Gérard est un auteur non meusien qui a été invité sur le site de PLUME en octobre 2025. Cliquez sur ce lien pour (re)découvrir sa page "Invité".


Ecriture

Gérard Coppens nous propose un extrait de
"Terres lorraines" d'Emile MOSELLY

 

Il pouvait être sept heures du matin, en novembre.

Une aube pluvieuse filtrait du ciel bas, noyait les champs d’une désolation infinie. Les chaumes grisâtres, lavés par l’automne, revêtaient la terre d’une toison hérissée, pareille à un vêtement de miséreux.
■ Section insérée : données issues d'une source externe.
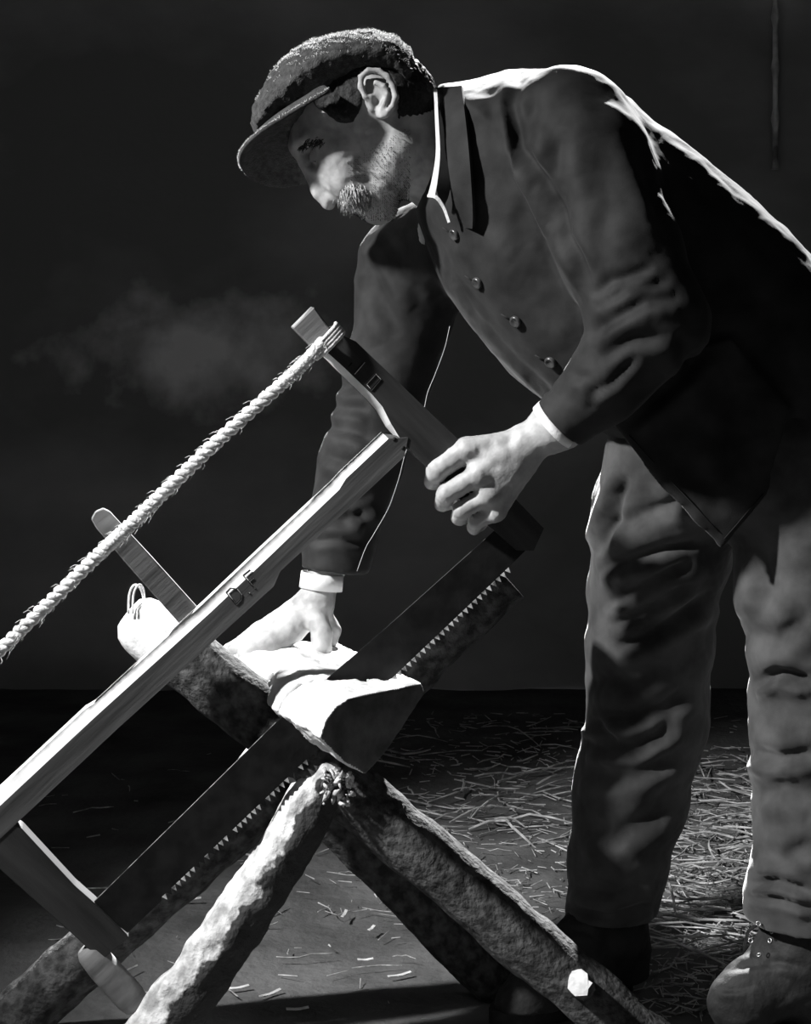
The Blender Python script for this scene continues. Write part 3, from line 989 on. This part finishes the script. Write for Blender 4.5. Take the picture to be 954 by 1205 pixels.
ok_ = (su > 410) & (su < 482) & (sv > 158) & (sv < 260) & (bv[:, 1] < YH + 0.09) & (bv[:, 1] > YH - 0.09) & (sv > 158 + (478 - su) * 0.55) & ~((su < 436) & (sv > 216) & (sv < 240))
ids = np.where(ok_)[0]
datas = []
for i in np.random.choice(ids, 3200):
    p = Vector(bv[i]); d = (Vector(N_body[i]) + Vector((0.3, 0, -0.6)) + Vector(np.random.normal(0, 0.3, 3))).normalized()
    L = random.uniform(0.0012, 0.003)
    datas.append(tube_data([p - d * 0.0005, p + d * L], [0.00035, 0.0002], 3))
Vq, Fq = join(datas)
tag(mesh_obj('stubble', Vq, Fq, M['darkhair'], man), kind='stuff')
ec = []
for u, v in ((355, 173), (359, 171), (363, 169), (367, 168), (371, 167), (375, 167), (379, 168)):
    loc, nor = hit(headbvh, u, v, 2.44)
    ec += [loc, Vector((loc.x, 2 * YH - loc.y, loc.z))]
bristles('eyebrow', ec, 320, 0.007, 0.0028, M['bark'], man, Vector((-0.6, -0.2, -0.6)))

# ---- cap
cp = SDF((-0.28, 2.36, 1.16), (0.06, 2.64, 1.49), 0.003)
cp.inflate([(302, 160), (296, 145), (299, 124), (312, 98), (332, 72), (360, 53), (398, 41), (438, 37), (466, 45), (485, 64), (495, 90), (492, 107), (478, 118), (458, 104), (430, 102), (404, 118), (350, 148)], YH, 0.102, 58 * hs, 0.0)
V, Q = cp.mesh(2)
V = creases(V, Q, [([(302, 150), (345, 128), (395, 100), (430, 84), (470, 84), (492, 98)], 2.0, 4), ([(330, 78), (380, 62), (440, 58), (480, 80)], 1.2, 3)])
V = rough(V, Q, 0.003, 60, 4)
cap = np_mesh('cap', V, Q, M['cap'], man)
capV, capN = V, normals(V, Q)
# brim: a bowed stiff plate, the near side tipped up
bf = Vector((-0.87, 0, -0.50)); by = Vector((0.0, 0.925, -0.38)); bn = bf.cross(by).normalized()
if bn.z < 0: bn = -bn
C = Vector(hp(372, 140))
Vb, Fb = [], []
NA, NR = 33, 9
for side in (0, 1):
    for i in range(NA):
        ph = math.radians(-110 + 220 * i / (NA - 1))
        for j in range(NR):
            t = j / (NR - 1)
            inn = bf * (0.040 * math.cos(ph)) + by * (0.100 * math.sin(ph)) - bn * 0.012 * math.sin(ph) ** 2
            out = bf * (0.130 * math.cos(ph) ** 0.9 if math.cos(ph) > 0 else 0.045 * math.cos(ph)) + by * (0.115 * math.sin(ph)) - bn * 0.030 * math.sin(ph) ** 2
            p = C + inn.lerp(out, t) + bn * (0.010 * math.sin(t * math.pi) * math.cos(ph) if math.cos(ph) > 0 else 0)
            Vb.append(p + bn * (0.0032 * (1 if side == 0 else -1)))
o2 = NA * NR
for i in range(NA - 1):
    for j in range(NR - 1):
        a = i * NR + j
        Fb.append((a, a + 1, a + NR + 1, a + NR)); Fb.append((o2 + a, o2 + a + NR, o2 + a + NR + 1, o2 + a + 1))
for i in range(NA - 1):
    for j in (0, NR - 1):
        a = i * NR + j
        Fb.append((a, a + NR, o2 + a + NR, o2 + a))
for j in range(NR - 1):
    for i in (0, NA - 1):
        a = i * NR + j
        Fb.append((a, a + 1, o2 + a + 1, o2 + a))
brim = mesh_obj('brim', Vb, Fb, M['cap'], cap)
bm = bmesh.new(); bm.from_mesh(brim.data); bmesh.ops.recalc_face_normals(bm, faces=bm.faces); bm.to_mesh(brim.data); bm.free()
# wool fibres, coloured pale along crown and back to paint in the rim light
datas = []
wt = np.clip(capN[:, 2] - 0.55 + 0.35 * np.clip(capN[:, 0], 0, 1), 0.006, 1) ** 1.5; idx = np.random.choice(len(capV), 5200, p=wt / wt.sum())
for i in idx:
    p = Vector(capV[i]); d = (Vector(capN[i]) + Vector(np.random.normal(0, 0.6, 3))).normalized()
    L = random.uniform(0.0015, 0.0045)
    datas.append(tube_data([p - d * 0.001, p + d * L], [0.0005, 0.0002], 3))
for i in range(500):
    q = random.randrange(NA - 1); p = Vb[q * NR + NR - 1].lerp(Vb[(q + 1) * NR + NR - 1], random.random())
    d = Vector((random.gauss(-.3, .6), random.gauss(0, .6), random.gauss(-.1, .6))).normalized()
    L = random.uniform(0.001, 0.003)
    datas.append(tube_data([p, p + d * L], [0.0005, 0.0002], 3))
V, Fc = join(datas)
tag(mesh_obj('wool_fuzz', V, Fc, M['fuzz'], cap), kind='stuff')

# ---- trousers
tr = SDF((0.24, 2.30, 0.12), (0.72, 2.78, 0.98), 0.0042)
def leg(pts):
    q = [(P(u, v, Y), pxm(r, Y)) for u, v, Y, r in pts]
    tr.chain(q, 0.012)
leg([(815, 540, 2.58, 92), (782, 600, 2.60, 85), (775, 650, 2.61, 80), (766, 700, 2.62, 74), (764, 760, 2.62, 74), (760, 850, 2.62, 70), (741, 930, 2.62, 65), (727, 1010, 2.615, 60), (716, 1074, 2.61, 53)])
leg([(930, 550, 2.47, 95), (962, 640, 2.46, 88), (960, 700, 2.455, 88), (962, 760, 2.45, 77), (958, 860, 2.45, 74), (957, 960, 2.445, 68), (952, 1030, 2.44, 66), (948, 1058, 2.44, 68), (946, 1076, 2.44, 68)])
tr.ell(P(890, 510, 2.53), (0.17, 0.16, 0.14), 0.3, 0.05)
tr.cone(P(760, 540, 2.55), P(830, 500, 2.53), 0.055, 0.09, 0.04)
# hems cut square
hx = tr.ax[0][:, None, None]; hz = tr.ax[2][None, None, :]
tr.d = np.maximum(tr.d, ((P(714, 1094, 2.61).z) - hz) * (hx < 0.45) + ((P(946, 1086, 2.44).z - 0.10 * (hx - P(946, 0, 2.44).x)) - hz) * (hx >= 0.45)).astype(np.float32)
V, Q = tr.mesh(2)
V = rough(V, Q, 0.006, 7, 3)
V = rough(V, Q, 0.0022, 24, 3)
V = creases(V, Q, [
    ([(703, 668), (731, 663), (782, 647), (825, 639)], 8, 6), ([(708, 714), (752, 695), (800, 665), (822, 650)], 8, 7),
    ([(716, 738), (752, 721), (812, 682)], 7, 6), ([(718, 764), (761, 751), (804, 721), (836, 699)], 8, 7),
    ([(700, 620), (740, 612), (800, 590), (840, 580)], 6, 8), ([(738, 560), (705, 655)], 9, 6),
    ([(694, 846), (726, 872)], 8, 5), ([(698, 842), (748, 844), (782, 831), (815, 809)], 8, 8), ([(692, 872), (743, 880), (774, 863), (796, 840)], 9, 8),
    ([(690, 800), (740, 798), (790, 780)], 4, 9), ([(684, 905), (720, 912), (770, 900), (800, 875)], 5, 9), ([(680, 960), (720, 985), (770, 960), (792, 915)], 6, 10),
    ([(672, 1040), (720, 1050), (770, 1030)], 6, 7), ([(668, 1068), (715, 1078), (765, 1062)], 5, 5),
    ([(884, 804), (916, 792), (960, 803)], 9, 6), ([(880, 882), (916, 893), (960, 886)], 7, 7), ([(878, 740), (915, 752), (954, 725)], 5, 9),
    ([(886, 1000), (920, 1010), (960, 990)], 4, 8), ([(880, 1040), (915, 1036), (958, 1052)], 7, 5), ([(878, 1055), (920, 1058), (960, 1070)], 5, 4),
    ([(884, 940), (920, 925), (958, 940)], 5, 9), ([(890, 640), (905, 690), (890, 735)], 5, 10)], 1.7)
np_mesh('trousers', V, Q, M['trouser'], man)

# ---- jacket
jk = SDF((-0.19, 2.16, 0.62), (0.74, 2.86, 1.44), 0.004)
jk.inflate([(506, 125), (516, 102), (560, 94), (610, 84), (655, 82), (705, 98), (740, 120), (766, 146), (820, 186), (870, 226), (912, 264), (954, 309), (1000, 365),
            (1035, 440), (1030, 520), (1000, 580), (950, 600), (905, 586), (860, 570), (800, 548), (735, 517), (690, 502), (640, 474), (600, 440), (556, 388), (528, 345), (512, 305), (498, 272), (492, 250), (497, 190)], YM, 0.195, 0.135, 0.0)
def flap_y(x, z):
    return 2.352 + 0.55 * (x - 0.40) ** 2 + 0.12 * np.maximum(0.78 - z, 0)
jk.slab([(690, 440), (735, 516), (790, 581), (850, 646), (878, 615), (906, 583), (925, 480), (860, 400)], 2.352, 0.010, flap_y, 0.02)
jk.chain([(P(672, 150, 2.42), 0.088), (P(690, 190, 2.385), 0.086), (P(728, 290, 2.33), 0.080), (P(764, 380, 2.30), 0.076), (P(722, 440, 2.315), 0.056), (P(665, 494, 2.34), 0.0415)], 0.022)
jk.chain([(P(520, 290, 2.68), 0.085), (P(490, 312, 2.71), 0.086), (P(457, 440, 2.70), 0.068), (P(425, 545, 2.64), 0.063), (P(397, 636, 2.595), 0.053), (P(393, 664, 2.588), 0.0505)], 0.02)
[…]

La pluie cessait par moments ; alors une buée d’eau se levait des bois, dont le moutonnement ondulait dans les lointains ; puis une déchirure livide s’ouvrait au flanc des nuages ; la pluie tombait en un ruissellement de cataracte, comme si toutes les eaux du ciel s’étaient ruées par cette ouverture.

La route dévalait presque à pic. Par endroits, des bancs de pierre affleurant le sol y faisaient des marches d’escalier pour des pas de géant, et ces pierres blanches étaient polies par la roue des charriots, par l’écoulement des eaux, par le glissement des sables.

Deux silhouettes s’ébauchèrent dans la grisaille du lointain, deux paysans qui marchaient côte à côte.

Ils s’arrêtèrent du même mouvement en haut de la montée, et s’étant adossés à des « landres » de bois sec, qui fermaient une friche, ils y appuyèrent les lourdes hottes d’osier qui leur sciaient les épaules.

Ils étaient tous deux étrangement pareils, vêtus de futaine grise que la pluie recouvrait d’une fine buée de gouttelettes, ayant le torse serré dans un tricot de laine brune. Leurs physionomies frustres et graves s’éclairaient du même regard bleu. Mais l’un était un jeune gars bien planté, dont les joues se recouvraient d’une barbe châtain, frisée et drue, tandis que l’autre, un vieux, tout courbé par le travail des champs, paraissait infirme, incapable de se redresser désormais pour regarder les nuages, le ciel lumineux, les spectacles qui égaient les hommes et les réconfortent.

Ils soufflèrent un moment, tandis qu’un pâle rayon de soleil, filtrant à travers la pluie, courait sur l’horizon, allumait des lueurs dans les buissons d’épine. Un roitelet, tout près d’eux, fit entendre quelques notes d’une chanson mouillée et frissonnante.

Puis l’averse redoubla…

***

Un bien joli texte, pas très gai, il faut l’avouer, qui me rappelle mon enfance lorraine.